| Exercise goal |
Where does the string "this" appear in the records? Copy every line that contains it.

| Information shown |
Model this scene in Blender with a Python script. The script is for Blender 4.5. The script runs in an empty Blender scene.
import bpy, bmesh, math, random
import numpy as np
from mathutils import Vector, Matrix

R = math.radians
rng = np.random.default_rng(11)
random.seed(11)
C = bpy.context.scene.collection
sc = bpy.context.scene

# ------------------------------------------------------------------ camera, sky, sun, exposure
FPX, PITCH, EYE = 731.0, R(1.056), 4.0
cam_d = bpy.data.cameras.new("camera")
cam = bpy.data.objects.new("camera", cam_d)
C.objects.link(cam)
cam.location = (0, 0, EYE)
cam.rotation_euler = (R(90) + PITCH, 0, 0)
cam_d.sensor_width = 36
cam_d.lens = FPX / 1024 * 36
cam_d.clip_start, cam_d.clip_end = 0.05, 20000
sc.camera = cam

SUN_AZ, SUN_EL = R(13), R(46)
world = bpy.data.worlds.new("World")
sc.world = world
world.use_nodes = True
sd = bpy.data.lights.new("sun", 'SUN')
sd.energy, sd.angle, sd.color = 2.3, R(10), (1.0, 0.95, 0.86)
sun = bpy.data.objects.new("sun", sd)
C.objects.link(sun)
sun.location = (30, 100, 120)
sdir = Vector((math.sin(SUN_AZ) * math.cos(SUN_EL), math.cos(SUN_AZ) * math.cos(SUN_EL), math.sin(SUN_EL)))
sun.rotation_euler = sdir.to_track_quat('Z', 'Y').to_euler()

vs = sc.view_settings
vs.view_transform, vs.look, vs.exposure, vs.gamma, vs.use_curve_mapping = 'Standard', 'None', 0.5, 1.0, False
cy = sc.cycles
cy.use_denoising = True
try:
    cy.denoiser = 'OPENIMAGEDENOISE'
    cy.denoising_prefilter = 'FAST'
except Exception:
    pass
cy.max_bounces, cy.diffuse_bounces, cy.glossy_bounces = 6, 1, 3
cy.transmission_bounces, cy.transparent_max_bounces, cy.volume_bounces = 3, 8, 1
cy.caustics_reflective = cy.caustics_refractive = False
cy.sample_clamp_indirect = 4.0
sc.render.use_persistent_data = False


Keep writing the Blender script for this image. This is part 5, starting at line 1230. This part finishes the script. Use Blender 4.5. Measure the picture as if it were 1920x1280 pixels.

| Complete response |
Model this scene in Blender with a Python script. The script is for Blender 4.5. The script runs in an empty Blender scene.
Keep writing the Blender script for this image. This is part 5, starting at line 1230. This part finishes the script. Use Blender 4.5. Measure the picture as if it were 1920x1280 pixels.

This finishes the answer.